- [Aim] Give all of the lines again exactly as they read.

- [Information provided]
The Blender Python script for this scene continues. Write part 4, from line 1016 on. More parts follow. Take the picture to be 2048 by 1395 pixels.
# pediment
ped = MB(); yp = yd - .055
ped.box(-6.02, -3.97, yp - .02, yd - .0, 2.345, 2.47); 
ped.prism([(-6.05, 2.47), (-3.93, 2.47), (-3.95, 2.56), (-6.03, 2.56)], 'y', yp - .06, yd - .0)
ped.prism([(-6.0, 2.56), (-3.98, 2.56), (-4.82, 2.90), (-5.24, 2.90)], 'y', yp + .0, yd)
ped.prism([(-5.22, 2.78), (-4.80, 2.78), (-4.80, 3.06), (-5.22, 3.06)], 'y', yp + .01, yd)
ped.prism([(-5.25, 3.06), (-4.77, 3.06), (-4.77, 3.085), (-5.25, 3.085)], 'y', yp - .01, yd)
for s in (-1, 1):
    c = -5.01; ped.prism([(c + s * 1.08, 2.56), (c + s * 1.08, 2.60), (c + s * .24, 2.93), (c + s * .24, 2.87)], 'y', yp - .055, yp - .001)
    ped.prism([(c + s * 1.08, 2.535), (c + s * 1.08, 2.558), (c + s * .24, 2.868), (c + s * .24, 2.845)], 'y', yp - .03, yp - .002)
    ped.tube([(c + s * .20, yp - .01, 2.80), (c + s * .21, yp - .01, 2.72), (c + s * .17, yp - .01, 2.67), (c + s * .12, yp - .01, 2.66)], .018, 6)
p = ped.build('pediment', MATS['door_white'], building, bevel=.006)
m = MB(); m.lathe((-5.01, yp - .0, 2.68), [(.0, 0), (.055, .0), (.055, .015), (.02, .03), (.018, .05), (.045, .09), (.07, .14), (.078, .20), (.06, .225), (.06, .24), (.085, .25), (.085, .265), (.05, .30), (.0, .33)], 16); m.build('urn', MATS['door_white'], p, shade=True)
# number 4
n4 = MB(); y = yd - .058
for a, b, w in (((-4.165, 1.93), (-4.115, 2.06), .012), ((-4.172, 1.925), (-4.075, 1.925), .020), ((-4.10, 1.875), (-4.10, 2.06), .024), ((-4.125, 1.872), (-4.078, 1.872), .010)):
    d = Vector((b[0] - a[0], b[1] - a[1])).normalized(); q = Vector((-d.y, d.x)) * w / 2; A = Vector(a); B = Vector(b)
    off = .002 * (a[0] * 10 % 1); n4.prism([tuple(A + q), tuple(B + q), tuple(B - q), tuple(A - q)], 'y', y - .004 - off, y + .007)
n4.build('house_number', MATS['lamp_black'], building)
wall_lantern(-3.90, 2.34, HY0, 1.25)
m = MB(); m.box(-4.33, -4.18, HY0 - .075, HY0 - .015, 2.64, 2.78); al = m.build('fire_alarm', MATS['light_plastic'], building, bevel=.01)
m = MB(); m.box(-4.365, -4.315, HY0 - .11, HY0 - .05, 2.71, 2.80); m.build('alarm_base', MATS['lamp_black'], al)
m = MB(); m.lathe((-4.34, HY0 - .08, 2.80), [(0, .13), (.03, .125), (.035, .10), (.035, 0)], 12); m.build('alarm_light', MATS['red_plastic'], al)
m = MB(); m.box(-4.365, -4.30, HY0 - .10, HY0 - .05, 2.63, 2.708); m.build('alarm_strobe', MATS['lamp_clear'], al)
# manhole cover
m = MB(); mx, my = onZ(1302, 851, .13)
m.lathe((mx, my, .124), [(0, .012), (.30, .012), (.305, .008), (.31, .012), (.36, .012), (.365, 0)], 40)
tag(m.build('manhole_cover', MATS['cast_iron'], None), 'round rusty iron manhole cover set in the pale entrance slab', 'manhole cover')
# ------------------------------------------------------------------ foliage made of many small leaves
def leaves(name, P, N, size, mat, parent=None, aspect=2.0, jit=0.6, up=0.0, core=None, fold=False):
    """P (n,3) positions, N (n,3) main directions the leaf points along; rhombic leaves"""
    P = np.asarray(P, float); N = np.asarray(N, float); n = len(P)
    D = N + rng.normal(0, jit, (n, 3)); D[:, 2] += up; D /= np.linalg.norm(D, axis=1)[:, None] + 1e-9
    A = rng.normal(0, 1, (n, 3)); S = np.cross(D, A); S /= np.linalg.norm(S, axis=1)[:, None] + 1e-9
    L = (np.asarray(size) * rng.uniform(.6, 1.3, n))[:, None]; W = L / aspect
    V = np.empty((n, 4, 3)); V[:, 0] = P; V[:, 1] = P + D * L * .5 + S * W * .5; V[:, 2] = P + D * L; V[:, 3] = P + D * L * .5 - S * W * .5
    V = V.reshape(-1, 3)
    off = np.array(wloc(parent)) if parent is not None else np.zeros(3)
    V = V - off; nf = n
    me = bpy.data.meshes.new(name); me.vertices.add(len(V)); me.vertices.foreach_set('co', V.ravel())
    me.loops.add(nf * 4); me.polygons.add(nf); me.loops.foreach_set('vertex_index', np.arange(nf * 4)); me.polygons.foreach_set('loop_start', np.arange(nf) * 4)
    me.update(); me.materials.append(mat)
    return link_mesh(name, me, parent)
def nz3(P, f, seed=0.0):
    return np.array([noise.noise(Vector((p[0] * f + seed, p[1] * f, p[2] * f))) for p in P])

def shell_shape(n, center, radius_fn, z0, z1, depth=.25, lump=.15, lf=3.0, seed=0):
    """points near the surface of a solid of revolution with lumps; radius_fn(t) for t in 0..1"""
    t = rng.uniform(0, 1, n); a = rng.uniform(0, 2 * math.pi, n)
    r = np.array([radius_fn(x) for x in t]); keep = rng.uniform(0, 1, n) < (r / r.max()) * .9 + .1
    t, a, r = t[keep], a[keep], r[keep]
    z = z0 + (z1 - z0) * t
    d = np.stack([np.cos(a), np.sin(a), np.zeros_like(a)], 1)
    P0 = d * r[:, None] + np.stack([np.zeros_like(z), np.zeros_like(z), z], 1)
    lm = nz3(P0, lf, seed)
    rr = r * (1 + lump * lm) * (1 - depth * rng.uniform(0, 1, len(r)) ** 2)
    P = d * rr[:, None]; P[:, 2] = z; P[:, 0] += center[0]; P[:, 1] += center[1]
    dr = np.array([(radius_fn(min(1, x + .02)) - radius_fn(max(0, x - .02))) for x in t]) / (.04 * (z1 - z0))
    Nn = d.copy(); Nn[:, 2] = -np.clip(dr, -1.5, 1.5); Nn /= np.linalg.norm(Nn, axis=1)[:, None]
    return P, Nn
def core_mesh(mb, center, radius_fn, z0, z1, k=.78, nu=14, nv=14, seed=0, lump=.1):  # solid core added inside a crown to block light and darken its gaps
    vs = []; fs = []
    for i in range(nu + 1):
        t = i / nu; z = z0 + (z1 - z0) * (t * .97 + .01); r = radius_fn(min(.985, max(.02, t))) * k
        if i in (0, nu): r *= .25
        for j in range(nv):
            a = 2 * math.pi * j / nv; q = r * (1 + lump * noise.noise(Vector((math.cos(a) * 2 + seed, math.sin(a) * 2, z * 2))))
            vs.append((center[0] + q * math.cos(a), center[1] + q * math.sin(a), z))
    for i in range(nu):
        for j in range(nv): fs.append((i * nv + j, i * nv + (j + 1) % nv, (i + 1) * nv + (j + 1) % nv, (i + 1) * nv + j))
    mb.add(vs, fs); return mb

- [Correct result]
The Blender Python script for this scene continues. Write part 4, from line 1016 on. More parts follow. Take the picture to be 2048 by 1395 pixels.
# pediment
ped = MB(); yp = yd - .055
ped.box(-6.02, -3.97, yp - .02, yd - .0, 2.345, 2.47); 
ped.prism([(-6.05, 2.47), (-3.93, 2.47), (-3.95, 2.56), (-6.03, 2.56)], 'y', yp - .06, yd - .0)
ped.prism([(-6.0, 2.56), (-3.98, 2.56), (-4.82, 2.90), (-5.24, 2.90)], 'y', yp + .0, yd)
ped.prism([(-5.22, 2.78), (-4.80, 2.78), (-4.80, 3.06), (-5.22, 3.06)], 'y', yp + .01, yd)
ped.prism([(-5.25, 3.06), (-4.77, 3.06), (-4.77, 3.085), (-5.25, 3.085)], 'y', yp - .01, yd)
for s in (-1, 1):
    c = -5.01; ped.prism([(c + s * 1.08, 2.56), (c + s * 1.08, 2.60), (c + s * .24, 2.93), (c + s * .24, 2.87)], 'y', yp - .055, yp - .001)
    ped.prism([(c + s * 1.08, 2.535), (c + s * 1.08, 2.558), (c + s * .24, 2.868), (c + s * .24, 2.845)], 'y', yp - .03, yp - .002)
    ped.tube([(c + s * .20, yp - .01, 2.80), (c + s * .21, yp - .01, 2.72), (c + s * .17, yp - .01, 2.67), (c + s * .12, yp - .01, 2.66)], .018, 6)
p = ped.build('pediment', MATS['door_white'], building, bevel=.006)
m = MB(); m.lathe((-5.01, yp - .0, 2.68), [(.0, 0), (.055, .0), (.055, .015), (.02, .03), (.018, .05), (.045, .09), (.07, .14), (.078, .20), (.06, .225), (.06, .24), (.085, .25), (.085, .265), (.05, .30), (.0, .33)], 16); m.build('urn', MATS['door_white'], p, shade=True)
# number 4
n4 = MB(); y = yd - .058
for a, b, w in (((-4.165, 1.93), (-4.115, 2.06), .012), ((-4.172, 1.925), (-4.075, 1.925), .020), ((-4.10, 1.875), (-4.10, 2.06), .024), ((-4.125, 1.872), (-4.078, 1.872), .010)):
    d = Vector((b[0] - a[0], b[1] - a[1])).normalized(); q = Vector((-d.y, d.x)) * w / 2; A = Vector(a); B = Vector(b)
    off = .002 * (a[0] * 10 % 1); n4.prism([tuple(A + q), tuple(B + q), tuple(B - q), tuple(A - q)], 'y', y - .004 - off, y + .007)
n4.build('house_number', MATS['lamp_black'], building)
wall_lantern(-3.90, 2.34, HY0, 1.25)
m = MB(); m.box(-4.33, -4.18, HY0 - .075, HY0 - .015, 2.64, 2.78); al = m.build('fire_alarm', MATS['light_plastic'], building, bevel=.01)
m = MB(); m.box(-4.365, -4.315, HY0 - .11, HY0 - .05, 2.71, 2.80); m.build('alarm_base', MATS['lamp_black'], al)
m = MB(); m.lathe((-4.34, HY0 - .08, 2.80), [(0, .13), (.03, .125), (.035, .10), (.035, 0)], 12); m.build('alarm_light', MATS['red_plastic'], al)
m = MB(); m.box(-4.365, -4.30, HY0 - .10, HY0 - .05, 2.63, 2.708); m.build('alarm_strobe', MATS['lamp_clear'], al)
# manhole cover
m = MB(); mx, my = onZ(1302, 851, .13)
m.lathe((mx, my, .124), [(0, .012), (.30, .012), (.305, .008), (.31, .012), (.36, .012), (.365, 0)], 40)
tag(m.build('manhole_cover', MATS['cast_iron'], None), 'round rusty iron manhole cover set in the pale entrance slab', 'manhole cover')
# ------------------------------------------------------------------ foliage made of many small leaves
def leaves(name, P, N, size, mat, parent=None, aspect=2.0, jit=0.6, up=0.0, core=None, fold=False):
    """P (n,3) positions, N (n,3) main directions the leaf points along; rhombic leaves"""
    P = np.asarray(P, float); N = np.asarray(N, float); n = len(P)
    D = N + rng.normal(0, jit, (n, 3)); D[:, 2] += up; D /= np.linalg.norm(D, axis=1)[:, None] + 1e-9
    A = rng.normal(0, 1, (n, 3)); S = np.cross(D, A); S /= np.linalg.norm(S, axis=1)[:, None] + 1e-9
    L = (np.asarray(size) * rng.uniform(.6, 1.3, n))[:, None]; W = L / aspect
    V = np.empty((n, 4, 3)); V[:, 0] = P; V[:, 1] = P + D * L * .5 + S * W * .5; V[:, 2] = P + D * L; V[:, 3] = P + D * L * .5 - S * W * .5
    V = V.reshape(-1, 3)
    off = np.array(wloc(parent)) if parent is not None else np.zeros(3)
    V = V - off; nf = n
    me = bpy.data.meshes.new(name); me.vertices.add(len(V)); me.vertices.foreach_set('co', V.ravel())
    me.loops.add(nf * 4); me.polygons.add(nf); me.loops.foreach_set('vertex_index', np.arange(nf * 4)); me.polygons.foreach_set('loop_start', np.arange(nf) * 4)
    me.update(); me.materials.append(mat)
    return link_mesh(name, me, parent)
def nz3(P, f, seed=0.0):
    return np.array([noise.noise(Vector((p[0] * f + seed, p[1] * f, p[2] * f))) for p in P])

def shell_shape(n, center, radius_fn, z0, z1, depth=.25, lump=.15, lf=3.0, seed=0):
    """points near the surface of a solid of revolution with lumps; radius_fn(t) for t in 0..1"""
    t = rng.uniform(0, 1, n); a = rng.uniform(0, 2 * math.pi, n)
    r = np.array([radius_fn(x) for x in t]); keep = rng.uniform(0, 1, n) < (r / r.max()) * .9 + .1
    t, a, r = t[keep], a[keep], r[keep]
    z = z0 + (z1 - z0) * t
    d = np.stack([np.cos(a), np.sin(a), np.zeros_like(a)], 1)
    P0 = d * r[:, None] + np.stack([np.zeros_like(z), np.zeros_like(z), z], 1)
    lm = nz3(P0, lf, seed)
    rr = r * (1 + lump * lm) * (1 - depth * rng.uniform(0, 1, len(r)) ** 2)
    P = d * rr[:, None]; P[:, 2] = z; P[:, 0] += center[0]; P[:, 1] += center[1]
    dr = np.array([(radius_fn(min(1, x + .02)) - radius_fn(max(0, x - .02))) for x in t]) / (.04 * (z1 - z0))
    Nn = d.copy(); Nn[:, 2] = -np.clip(dr, -1.5, 1.5); Nn /= np.linalg.norm(Nn, axis=1)[:, None]
    return P, Nn
def core_mesh(mb, center, radius_fn, z0, z1, k=.78, nu=14, nv=14, seed=0, lump=.1):  # solid core added inside a crown to block light and darken its gaps
    vs = []; fs = []
    for i in range(nu + 1):
        t = i / nu; z = z0 + (z1 - z0) * (t * .97 + .01); r = radius_fn(min(.985, max(.02, t))) * k
        if i in (0, nu): r *= .25
        for j in range(nv):
            a = 2 * math.pi * j / nv; q = r * (1 + lump * noise.noise(Vector((math.cos(a) * 2 + seed, math.sin(a) * 2, z * 2))))
            vs.append((center[0] + q * math.cos(a), center[1] + q * math.sin(a), z))
    for i in range(nu):
        for j in range(nv): fs.append((i * nv + j, i * nv + (j + 1) % nv, (i + 1) * nv + (j + 1) % nv, (i + 1) * nv + j))
    mb.add(vs, fs); return mb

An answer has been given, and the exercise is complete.